### DATA LINES

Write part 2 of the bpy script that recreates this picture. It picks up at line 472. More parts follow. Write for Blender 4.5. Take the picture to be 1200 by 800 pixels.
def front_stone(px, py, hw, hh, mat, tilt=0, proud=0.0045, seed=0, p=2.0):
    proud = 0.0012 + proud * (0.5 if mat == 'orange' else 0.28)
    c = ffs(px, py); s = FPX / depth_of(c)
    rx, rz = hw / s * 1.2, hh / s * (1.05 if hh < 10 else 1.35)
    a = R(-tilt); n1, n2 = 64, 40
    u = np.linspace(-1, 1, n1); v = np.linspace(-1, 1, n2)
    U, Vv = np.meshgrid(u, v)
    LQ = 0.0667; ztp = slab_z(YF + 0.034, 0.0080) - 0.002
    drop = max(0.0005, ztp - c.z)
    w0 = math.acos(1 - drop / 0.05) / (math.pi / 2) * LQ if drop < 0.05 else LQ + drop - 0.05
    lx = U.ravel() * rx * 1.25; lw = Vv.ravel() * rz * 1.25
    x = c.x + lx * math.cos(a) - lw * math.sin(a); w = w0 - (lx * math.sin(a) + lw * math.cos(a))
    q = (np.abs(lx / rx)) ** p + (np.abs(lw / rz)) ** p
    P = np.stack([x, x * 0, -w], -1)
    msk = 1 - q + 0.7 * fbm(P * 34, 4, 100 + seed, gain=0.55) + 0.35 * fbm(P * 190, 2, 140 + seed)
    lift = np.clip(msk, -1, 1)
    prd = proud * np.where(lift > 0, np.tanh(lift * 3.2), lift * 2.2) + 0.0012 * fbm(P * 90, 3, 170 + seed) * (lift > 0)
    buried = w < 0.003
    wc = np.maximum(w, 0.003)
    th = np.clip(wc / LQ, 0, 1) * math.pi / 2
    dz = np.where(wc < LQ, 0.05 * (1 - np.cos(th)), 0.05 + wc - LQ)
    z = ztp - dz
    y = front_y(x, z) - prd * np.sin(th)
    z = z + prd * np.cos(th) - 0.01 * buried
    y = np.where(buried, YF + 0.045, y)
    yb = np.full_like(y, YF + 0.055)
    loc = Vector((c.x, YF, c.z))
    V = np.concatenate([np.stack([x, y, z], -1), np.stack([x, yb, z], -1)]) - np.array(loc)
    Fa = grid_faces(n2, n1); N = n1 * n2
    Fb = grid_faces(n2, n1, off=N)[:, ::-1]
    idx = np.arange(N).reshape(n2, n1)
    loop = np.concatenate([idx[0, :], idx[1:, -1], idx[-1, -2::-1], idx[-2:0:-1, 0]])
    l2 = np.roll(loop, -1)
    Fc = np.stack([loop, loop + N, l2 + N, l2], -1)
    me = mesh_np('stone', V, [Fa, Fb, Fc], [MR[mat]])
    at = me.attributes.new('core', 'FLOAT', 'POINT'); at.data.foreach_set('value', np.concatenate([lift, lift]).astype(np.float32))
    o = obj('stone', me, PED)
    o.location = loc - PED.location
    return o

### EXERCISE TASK
Emit the full listing verbatim.

### FULL ANSWER
Write part 2 of the bpy script that recreates this picture. It picks up at line 472. More parts follow. Write for Blender 4.5. Take the picture to be 1200 by 800 pixels.
def front_stone(px, py, hw, hh, mat, tilt=0, proud=0.0045, seed=0, p=2.0):
    proud = 0.0012 + proud * (0.5 if mat == 'orange' else 0.28)
    c = ffs(px, py); s = FPX / depth_of(c)
    rx, rz = hw / s * 1.2, hh / s * (1.05 if hh < 10 else 1.35)
    a = R(-tilt); n1, n2 = 64, 40
    u = np.linspace(-1, 1, n1); v = np.linspace(-1, 1, n2)
    U, Vv = np.meshgrid(u, v)
    LQ = 0.0667; ztp = slab_z(YF + 0.034, 0.0080) - 0.002
    drop = max(0.0005, ztp - c.z)
    w0 = math.acos(1 - drop / 0.05) / (math.pi / 2) * LQ if drop < 0.05 else LQ + drop - 0.05
    lx = U.ravel() * rx * 1.25; lw = Vv.ravel() * rz * 1.25
    x = c.x + lx * math.cos(a) - lw * math.sin(a); w = w0 - (lx * math.sin(a) + lw * math.cos(a))
    q = (np.abs(lx / rx)) ** p + (np.abs(lw / rz)) ** p
    P = np.stack([x, x * 0, -w], -1)
    msk = 1 - q + 0.7 * fbm(P * 34, 4, 100 + seed, gain=0.55) + 0.35 * fbm(P * 190, 2, 140 + seed)
    lift = np.clip(msk, -1, 1)
    prd = proud * np.where(lift > 0, np.tanh(lift * 3.2), lift * 2.2) + 0.0012 * fbm(P * 90, 3, 170 + seed) * (lift > 0)
    buried = w < 0.003
    wc = np.maximum(w, 0.003)
    th = np.clip(wc / LQ, 0, 1) * math.pi / 2
    dz = np.where(wc < LQ, 0.05 * (1 - np.cos(th)), 0.05 + wc - LQ)
    z = ztp - dz
    y = front_y(x, z) - prd * np.sin(th)
    z = z + prd * np.cos(th) - 0.01 * buried
    y = np.where(buried, YF + 0.045, y)
    yb = np.full_like(y, YF + 0.055)
    loc = Vector((c.x, YF, c.z))
    V = np.concatenate([np.stack([x, y, z], -1), np.stack([x, yb, z], -1)]) - np.array(loc)
    Fa = grid_faces(n2, n1); N = n1 * n2
    Fb = grid_faces(n2, n1, off=N)[:, ::-1]
    idx = np.arange(N).reshape(n2, n1)
    loop = np.concatenate([idx[0, :], idx[1:, -1], idx[-1, -2::-1], idx[-2:0:-1, 0]])
    l2 = np.roll(loop, -1)
    Fc = np.stack([loop, loop + N, l2 + N, l2], -1)
    me = mesh_np('stone', V, [Fa, Fb, Fc], [MR[mat]])
    at = me.attributes.new('core', 'FLOAT', 'POINT'); at.data.foreach_set('value', np.concatenate([lift, lift]).astype(np.float32))
    o = obj('stone', me, PED)
    o.location = loc - PED.location
    return o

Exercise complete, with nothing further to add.